Palacios dziś może zagrać, ale nie od początku
Na oczach 52 tysięcy kibiców zgromadzonych dziś na San Siro, Inter wyjdzie na mecz z Udinese w zupełnie innym zestawieniu niż w starciu z Lazio. Simone Inzaghi zdecydował się na rotacje, dając szansę mniej grającym zawodnikom, by odpoczęli kluczowi piłkarze zespołu.
W bramce zadebiutuje Josep Martinez, w obronie wystąpi Matteo Darmian, a na prawej stronie od pierwszej minuty zagra Buchanan, który zaliczy swój pierwszy występ w wyjściowym składzie.
Nie zobaczymy jednak od początku Palaciosa, który, mimo że jest ceniony przez trenera i klub, uznawany jest za zbyt niedoświadczonego na takie spotkanie. Klub jednocześnie nie planuje oddawać młodego Argentyńczyka na wypożyczenie, co podkreśla jego przyszłościową rolę w drużynie.
W środku pola pojawi się Hakan Calhanoglu zamiast Asllaniego, a u jego boku zagrają Frattesi i Zieliński. Na lewej stronie boiska miejsce Dimarco zajmie Carlos Augusto.

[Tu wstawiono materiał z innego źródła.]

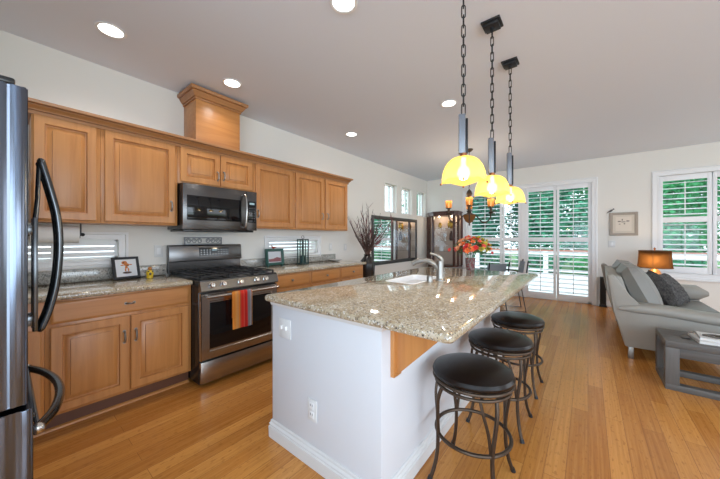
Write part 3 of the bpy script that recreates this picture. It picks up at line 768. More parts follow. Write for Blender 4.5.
# paper towel roll
t = thing('paper_towel_holder', 'white paper towel roll on a black holder under the wall cabinet by the refrigerator', 'paper towels', (-3.2, .25, 1.40))
m = MB().tube([(-3.2, .12, 1.315), (-3.2, .375, 1.315)], .068, 36)
m.build('paper_roll', mat('paper_towel', (.82, .81, .79), .9), t)
m = MB().cyl((-3.2, .10, 1.315), (-3.2, .395, 1.315), .012)
m.cyl((-3.2, .378, 1.315), (-3.2, .384, 1.315), .030).ball((-3.2, .400, 1.315), .014, 12)
for y in (.105, .388): m.box(-3.212, -3.188, y - .004, y + .004, 1.31, 1.4045)
m.build('holder', M_iron, t)
# wall plates
def plate_left(y, z, label, kind='switch', w=.075):
    t = thing(kind + '_plate', label, kind, (WX, y, z), 0, 'white wall plates above the left counters')
    MB().box(WX + .0005, WX + .006, y - w / 2, y + w / 2, z - .06, z + .06, .002).build('plate', M_plate, t)
    MB().box(WX + .006, WX + .010, y - .016, y + .016, z - .032, z + .032, .002).build('rocker', M_white, t)
plate_left(.975, 1.155, 'white wall plate just left of the range above the counter')
plate_left(3.43, 1.14, 'white wall plate between the far narrow window and the counter end', 'outlet')
plate_left(3.80, 1.13, 'white wall plate past the counter end, left of the dried branches')
# teal frame with a bird
t = thing('picture_frame', 'teal square picture frame with small red bird on top, right of the range', 'picture frame', (-3.2, 2.22, .918))
R = Matrix.Translation((-3.19, 2.22, .935)) @ Matrix.Rotation(math.radians(-8), 4, 'Z') @ Matrix.Rotation(math.radians(-8), 4, 'Y')
W, H = .25, .215
m = MB().loops((0, -W / 2, 0), (0, 1, 0), (0, 0, 1), (1, 0, 0), W, H, [(0, -.03), (0, .010), (.006, .016), (.030, .008), (.036, -.006)])
for v in m.bm.verts: v.co = R @ v.co
m.build('frame', M_green, t)
MB().box(-.0055, -.005, -W / 2 + .036, W / 2 - .036, .036, H - .036, M=R).build('photo', mat('photo_pale', (.50, .52, .55), .4), t)
m = MB(); x = -.0045
m.bm.faces.new(m.ring([R @ Vector((x, y, z)) for y, z in ((-.085, .045), (.085, .045), (.085, .09), (.03, .105), (-.02, .085), (-.085, .08))]))
m.build('photo_subject', mat('photo_red', (.22, .07, .08), .5), t, flat=True)
m = MB()
for y in (-.095, .095): m.box(-.035, .012, y - .012, y + .012, -.016, .003, .002, M=R)
m.build('feet', M_green, t)
br_ = MB().ball(R @ Vector((-.005, -.012, H + .016)), (.012, .026, .015), 12).ball(R @ Vector((-.005, -.032, H + .034)), .010, 10)
br_.tube([R @ Vector((-.005, .006, H + .018)), R @ Vector((-.005, .04, H + .030))], [.008, .003], 8)
br_.build('bird', M_red, t)
# lantern
t = thing('lantern', 'tall dark metal and glass candle lantern on the counter before the far narrow window', 'lantern', (-3.17, 2.645, .918))
x, y = -3.17, 2.66; a = .060
m = MB().box(x - a, x + a, y - a, y + a, .9185, .935, .003).box(x - a, x + a, y - a, y + a, 1.262, 1.275, .003)
for sx_ in (-1, 1):
    for sy_ in (-1, 1): m.box(x + sx_ * (a - .007) - .006, x + sx_ * (a - .007) + .006, y + sy_ * (a - .007) - .006, y + sy_ * (a - .007) + .006, .935, 1.262)
for q in (-1, 1):
    m.box(x + q * (a - .007) - .003, x + q * (a - .007) + .003, y - .003, y + .003, .935, 1.262); m.box(x - .003, x + .003, y + q * (a - .007) - .003, y + q * (a - .007) + .003, .935, 1.262)
m.build('lantern_frame', mat('lantern_teal', (.02, .05, .05), .4), t)
m = MB()
for q in (-1, 1): m.box(x + q * .050 - .001, x + q * .050 + .001, y - .047, y + .047, .935, 1.262); m.box(x - .047, x + .047, y + q * .050 - .001, y + q * .050 + .001, .935, 1.262)
m.build('panes', M_glass, t)
MB().cyl((x, y, .9355), (x, y, 1.04), .035, seg=20).cyl((x, y, 1.04), (x, y, 1.055), .002, seg=6).build('candle', mat('candle_green', (.03, .07, .065), .5), t)
MB().circle((x, y, 1.30), .022, .003, 20, 6, Matrix.Rotation(PI / 2, 4, 'Y')).build('ring_handle', M_iron, t)
t = tag(MB().lathe([(.04, .9185), (.07, .922), (.10, .934), (.104, .937), (.098, .938), (.068, .929), (.004, .927)], (-3.23, 3.40, 0), 32).build('dish', M_sink, base=(-3.23, 3.40, .9185)), 'small shallow white dish at the far end of the counter', 'dish')

# ------------------------------------------------------------------ floor vase with dried branches
vx, vy = -2.98, 3.93
t = thing('floor_vase', 'tall dark floor vase past the counter end holding dried branches', 'vase', (vx, vy, 0))
m = MB().lathe([(.085, 0), (.09, .01), (.10, .3), (.125, .65), (.132, .82), (.120, .90), (.075, .95), (.055, .98), (.062, 1.01), (.05, 1.01), (.045, .97), (.04, .9)], (vx, vy, 0), 36)
m.build('vase_body', mat('vase_dark', (.018, .015, .014), .25), t)
random.seed(4)
t = thing('dried_branches', 'spray of dry brown branches with dark red leaves standing in the floor vase', 'dried branches', (vx, vy, 1.0))
M_twig = mat('twig', (.06, .03, .024), .8); M_twig2 = mat('twig_pale', (.15, .09, .07), .8); M_rleaf = mat('red_leaf', (.16, .015, .025), .5)
r_ = Vector((math.cos(YAW), math.sin(YAW), 0))
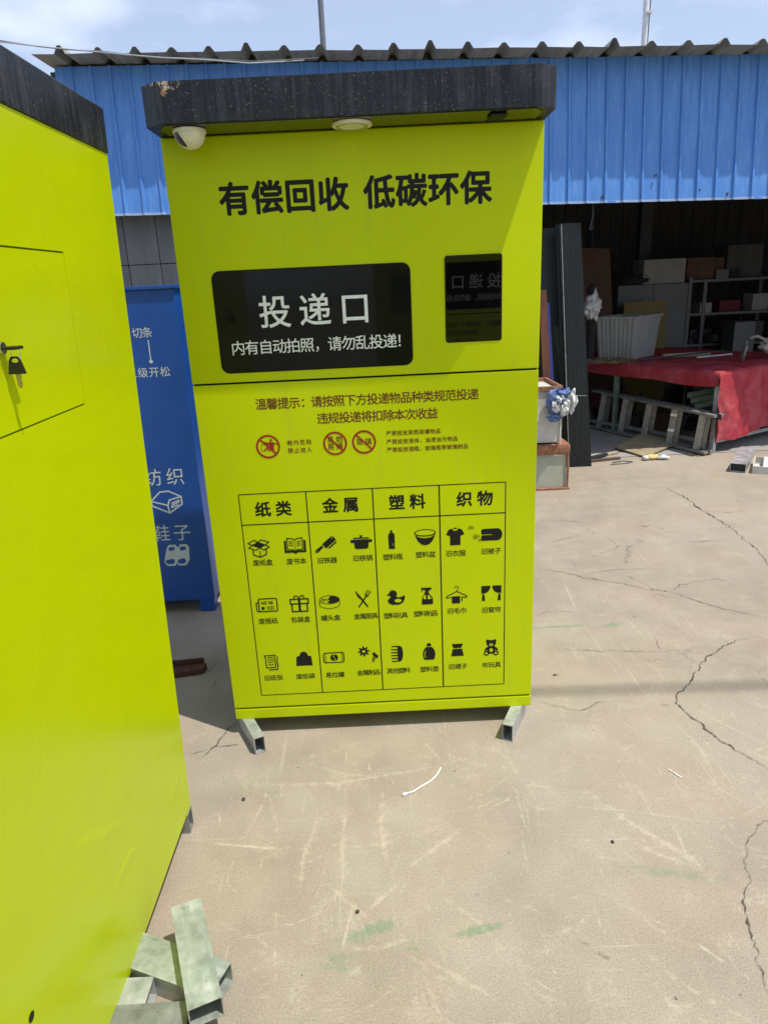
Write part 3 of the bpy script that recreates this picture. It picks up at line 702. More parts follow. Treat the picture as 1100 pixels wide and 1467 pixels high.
    # teddy
    a = Art(); a.p([(-.52,.7),(-.44,.84),(-.26,.82),(-.12,.76),(.12,.76),(.26,.82),(.44,.84),(.52,.7),(.46,.52),(.44,.3),(.28,.1),(.5,-.05),(.68,-.28),(.58,-.4),(.36,-.3),(.36,-.6),(.2,-.72),(-.2,-.72),(-.36,-.6),(-.36,-.3),(-.58,-.4),(-.68,-.28),(-.5,-.05),(-.28,.1),(-.44,.3),(-.46,.52)], arc(0,.28,.2,.17,n=12), arc(0,-.32,.18,.22,n=12))
    a.p(arc(0,.32,.08,.06,n=8)); a.p(arc(-.46,-.66,.27,.27,n=14), arc(-.46,-.66,.14,.14,n=10)); a.p(arc(.46,-.66,.27,.27,n=14), arc(.46,-.66,.14,.14,n=10))
    A['teddy bear'] = ((.357,.314), a)
    return A
CAPTIONS = [('废纸盒',-.418,.678),('废书本',-.304,.677),('旧铁器',-.2,.675),('旧铁锅',-.079,.677),('塑料瓶',.023,.676),('塑料盆',.134,.679),('旧衣服',.236,.678),('旧被子',.356,.68),
 ('废报纸',-.421,.458),('包装盒',-.308,.458),('罐头盒',-.203,.459),('金属厨具',-.08,.459),('塑料玩具',.024,.456),('塑料制品',.129,.458),('旧毛巾',.237,.463),('旧窗帘',.357,.46),
 ('旧纸张',-.424,.232),('废纸袋',-.309,.232),('易拉罐',-.203,.232),('金属制品',-.082,.235),('其他塑料',.025,.237),('塑料壶',.136,.237),('旧裙子',.238,.242),('布玩具',.358,.242)]

def recycling_cabinet(label, group):
    root = thing('recycling_cabinet', label, 'recycling cabinet', ((CX0+CX1)/2, (YF+YB)/2, 0), group)
    P = lambda n, mb, m, r=root, **k: build(n, mb, m, r, origin=root['_o'], **k)
    face = lambda u, v, d: (u, YF-.0006-d, v)
    P('body', MB().box(CX0, CX1, YF+.012, YB, ZB, ZT-.001), 'lime_paint', bevel=.003)
    P('upper_panel', MB().box(CX0, CX1, YF, YF+.011, ZS+.0032, ZT-.006), 'lime_paint', bevel=.0025)
    P('lower_panel', MB().box(CX0, CX1, YF, YF+.011, .1125, ZS-.0028), 'lime_paint', bevel=.0025)
    P('base_strip', MB().box(CX0, CX1, YF, YF+.011, ZB, .1055), 'lime_paint', bevel=.0025)
    P('seam_shade_strip', MB().box(CX0+.004, CX1-.004, YF+.0105, YF+.0117, ZS-.012, ZS+.012), 'seam_dark'); P('seam_shade_strip', MB().box(CX0+.004, CX1-.004, YF+.0105, YF+.0117, .098, .12), 'seam_dark')  # dark strips added behind the panel gaps to deepen their shade
    # canopy: flush sides, chamfered front corners
    out = [(CX0-.002, YB), (CX0-.004, 2.074), (-.535, 2.036), (.462, 2.036), (CX1+.004, 2.071), (CX1+.002, YB)]
    cn = P('canopy', MB().prism(out, [], lambda u, v, d: (u, v, 1.976+d), .099), 'roof_black', bevel=.0022)
    under = [(CX0+.03, YF-.003), (CX0+.03, 2.085), (-.525, 2.046), (.452, 2.046), (CX1-.03, 2.083), (CX1-.03, YF-.003)]
    P('soffit', MB().prism(under, [], lambda u, v, d: (u, v, 1.9735-d), -.0035), 'soffit_gloss', cn)
    chip = MB().prism([(-.533,2.0755),(-.47,2.0755),(-.472,2.062),(-.5,2.05),(-.512,2.034),(-.525,2.05)], [], lambda u, v, d: (u, 2.0345-d, v-.0015), 0)
    chip.prism([(-.574,2.074),(-.536,2.074),(-.536,2.056),(-.56,2.066)], [], lambda u, v, d: (u, 2.0345+(-.535-u)*.88-.002, v-.001), 0)
    P('paint_chip', chip, 'roof_chip', cn)
    P('sensor_slot', MB().box(.334, .378, 2.062, 2.135, 1.9665, 1.9705), 'ink_black', cn)
    # round lamp in the soffit (unlit)
    lm = MB(); lm.prism(arc(-.036, 2.108, .054, n=28), [], lambda u, v, d: (u, v, 1.9725-d), .008)
    lo_ = P('soffit_lamp', lm, 'white_plastic', cn, bevel=.0025)
    lm = MB().prism(arc(-.036, 2.108, .044, n=28), arc_holes(-.036, 2.108, .036), lambda u, v, d: (u, v, 1.9643-d), .0015); P('lamp_ring', lm, 'chrome', cn)
    # dome camera
    cx, cy, cz, r = -.473, 2.092, 1.972, .041
    dm = MB(); dm.grid(28, 10, lambda i, j: (cx+r*math.cos(2*math.pi*i)*math.cos(j*math.pi/2*.998), cy+r*math.sin(2*math.pi*i)*math.cos(j*math.pi/2*.998), cz-.008-r*.98*math.sin(j*math.pi/2*.998)))
    do = P('dome_camera', dm, 'white_plastic', smooth=True)
    P('mount_ring', MB().tube([(cx,cy,cz),(cx,cy,cz-.010)], .044, 28), 'white_plastic', do, bevel=.002)
    ax = Vector((-.62, -.62, -.42)).normalized(); tv = Vector((-.35, .1, .9)); tv = (tv-ax*tv.dot(ax)).normalized(); sv = ax.cross(tv)
    def eye(i, j):
        a = (j-.5)*1.5; b = (i-.5)*.62*math.sqrt(max(.05, 1-(2*j-1)**2))
        d = (ax+tv*math.tan(a*.9)+sv*math.tan(b)).normalized(); return (cx+d.x*r*1.012, cy+d.y*r*1.012, cz-.008+d.z*r*.995)
    P('lens_slot', MB().grid(6, 14, eye), 'black_plastic', do, smooth=True)
    # black inlays
    inlay = P('delivery_hatch', MB().prism(rrect(-.477, .110, 1.316, 1.611, .022, 6), [], lambda u, v, d: (u, YF-d, v), .0025), 'gloss_black', bevel=.0008)
    rim = MB().prism(rrect(-.480, .113, 1.313, 1.614, .025, 6), [rrect(-.477, .110, 1.316, 1.611, .022, 6)], lambda u, v, d: (u, YF-d, v), .0012); P('hatch_rim', rim, 'seam_dark', inlay)
    scr = P('display_screen', MB().prism(rrect(.217, .384, 1.377, 1.624, .006, 4), [], lambda u, v, d: (u, YF-d*(1+(v-1.377)*4.6), v), .0025), 'screen_glass', bevel=.0008)
    rim = MB().prism(rrect(.2145, .3865, 1.3745, 1.6265, .008, 4), [rrect(.217, .384, 1.377, 1.624, .006, 4)], lambda u, v, d: (u, YF-d, v), .0012); P('screen_rim', rim, 'seam_dark', scr)
    hf = lambda u, v, d: (u, YF-.0031-d, v)
    P('lettering', text(MB(), '投递口', -.342, -.016, 1.489, .090, hf, .012), 'ink_white', inlay)
    P('lettering', text(MB(), '内有自动拍照，', -.441, -.149, 1.388, .041, hf, .006), 'ink_white', inlay); P('lettering', text(MB(), '请勿乱投递！', -.1447, .105, 1.388, .041, hf, .006), 'ink_white', inlay)
    # printing on the panels
    mb = text(MB(), '有偿回收', -.425, -.064, 1.806, .083, face, .034); text(mb, '低碳环保', -.008, .348, 1.806, .083, face, .034); P('lettering', mb, 'ink_black')
    P('lettering', text(MB(), '温馨提示：', -.386, -.2139, 1.213, .034, face, .011), 'ink_maroon')
    P('lettering', text(MB(), '请按照下方投递物品种类规范投递', -.2104, .313, 1.213, .034, face, .011), 'ink_maroon')
    P('lettering', text(MB(), '违规投递将扣除本次收益', -.196, .184, 1.159, .034, face, .011), 'ink_maroon')
    P('lettering', text(text(MB(), '舱内危险', -.298, -.222, 1.086, .0165, face, .012), '禁止进入', -.298, -.222, 1.060, .0165, face, .012), 'ink_maroon')
    mb = text(MB(), '严禁投放易燃易爆物品', .02, .192, 1.101, .0155, face, .012); text(mb, '严禁投放液体、油渍油污物品', .02, .247, 1.0735, .0155, face, .012); text(mb, '严禁投放酒瓶，玻璃瓶等玻璃制品', .02, .28, 1.047, .0155, face, .012)
    P('lettering', mb, 'ink_maroon')
    for cx_, words in ((-.361, None), (-.146, ('易燃', '易爆')), (-.053, ('玻璃',))):
        a = Art(); c = 1.077; r_ = .0385
        a.p(arc(cx_, c, r_, n=36), arc(cx_, c, r_*.84, n=36)); q = r_*.9*math.sqrt(.5); a.s([(cx_-q, c+q), (cx_+q, c-q)], .0055)
        f2 = lambda u, v, d: (u, YF-.0009-d, v)
        sg = P('prohibition_sign', paint(a, f2), 'ink_red')
        if words:
            mb = MB()
            for k, wd in enumerate(words): text(mb, wd, cx_-.0235, cx_+.0235, c+(len(words)-1)*.0115-k*.023+(.001), .021, face, .008)
            P('lettering', mb, 'ink_maroon', sg)
        else:
            a = Art(); h = lambda x, y: (cx_+x*r_, c+y*r_)
            a.s([h(-.56,.16),h(.5,.16),h(.5,-.36),h(-.56,-.36)], .0012, True)
            a.p([h(x, y) for x, y in arc(.26,.52,.11,n=12)]); a.p([h(*p) for p in [(.05,.35),(.42,.38),(.78,.12),(.8,.24),(.46,.22),(.44,-.3),(.12,-.3),(.1,.1),(-.2,.38),(-.22,.5),(-.28,.36)]])
            a.p([h(*p) for p in [(.12,-.28),(-.1,-.02),(-.42,-.32),(-.3,-.34),(-.1,-.16),(.02,-.36)]]); P('pictogram', paint(a, face), 'ink_red', sg)
    # sorting table
    a = Art(); x0, x1, z0, z1, zh = -.474, .403, .162, .921, .815
    for p, q, wd in (((x0,z0),(x1,z0),.003), ((x0,z1),(x1,z1),.003), ((x0,zh),(x1,zh),.0035), ((x0,z0),(x0,z1),.003), ((x1,z0),(x1,z1),.003), ((-.253,z0),(-.253,z1),.0035), ((-.0345,z0),(-.0345,z1),.0038), ((.1845,z0),(.1845,z1),.0042)): a.s([p, q], wd)
    P('table_lines', paint(a, lambda u, v, d: (u, YF-.0004-d, v)), 'ink_black')
    for s_, x, z in (('纸类', -.365, .866), ('金属', -.142, .868), ('塑料', .078, .868), ('织物', .301, .868)):
        P('heading', text(MB(), s_, x-.057, x+.057, z, .049, face, .03), 'ink_black')
    for nm, ((ix, iz), a) in icons().items():
        s_ = .0365
        fn = lambda u, v, d: (ix+u*s_, YF-.0006-d, iz+v*s_)
        mb = paint(a, fn)
        if nm == 'newspaper': text(mb, 'NEWS', ix-.45*s_, ix+.8*s_, iz+.27*s_, .0155, face, .03, wide=.75)
        P('pictogram', mb, 'ink_black')['label'] = 'black %s pictogram' % nm
    for s_, x, z in CAPTIONS:
        hw = .041 if len(s_) == 4 else .0325
        P('caption', text(MB(), s_, x-hw, x+hw, z, .0215, face, .01), 'ink_black')
    # galvanised skid tubes it stands on
    for xa, ya, xb, yb in ((-.475, 2.066, -.566, 2.245), (.3965, 2.068, .482, 2.247), (-.475, YB+.10, -.555, YB-.07), (.40, YB+.10, .482, YB-.07)):
        P('skid', MB().hollow((xa, ya, .0335), (xb, yb, .0335), .038, .065, .0025), 'galvanised')
    # a splash of dirt by the last column
    mb, uv = MB(), []
    for cx_, cz_, rx_, rz_ in ((.305,.735,.016,.012), (.288,.768,.014,.009), (.318,.722,.010,.008)):
        mb.add([(cx_-rx_, YF-.0012, cz_-rz_), (cx_+rx_, YF-.0012, cz_-rz_), (cx_+rx_, YF-.0012, cz_+rz_), (cx_-rx_, YF-.0012, cz_+rz_)], [(0,1,2,3)]); uv += [(0,0),(1,0),(1,1),(0,1)]
    P('dirt_splash', mb, 'splash', uvs=uv)
    return root
def arc_holes(cx, cy, r): return [arc(cx, cy, r, n=28)]
def copy_tree(o, parent=None):
    c = o.copy(); COL.objects.link(c)
    if parent is not None: c.parent = parent
    for ch in list(o.children): copy_tree(ch, c)
    return c
main = recycling_cabinet('lime green cabinet with black hatch and printed sorting table in the middle', 'lime recycling cabinets')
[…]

Inter liczy na awans do kolejnej rundy Pucharu Włoch, jednocześnie przygotowując się do intensywnego okresu gier w Serie A i europejskich pucharach.
Źródło: fcinternews
inter00
19 grudnia 2024 | 11:56
Nie wiem, po co my się cackamy z takimi zawodnikami. Mecz w Coppa Italia, nawet jeśli odpadniemy, to nic się nie stanie, bo celujemy w mistrzostwo i w Ligę Mistrzów. Kiedy, jak nie dziś, taki Palacios ma zagrać?
domi
19 grudnia 2024 | 13:22
Zamknięte koło: nie pozwalać mu grać, a jednocześnie pozorować jego "przyszłościową" rolę w drużynie. A potem zdziwko, że nie wypalił.
Paweł Świnarski
19 grudnia 2024 | 15:12
jednak może czegoś brakuje, patrz na Bissecka ile gra
el_loco
19 grudnia 2024 | 17:07
Generalnie to powinien dostać szansę gry tak od 70 min z Lazio. W takich meczach młodzież musi wchodzić z ławki jeśli coś ma z nich być.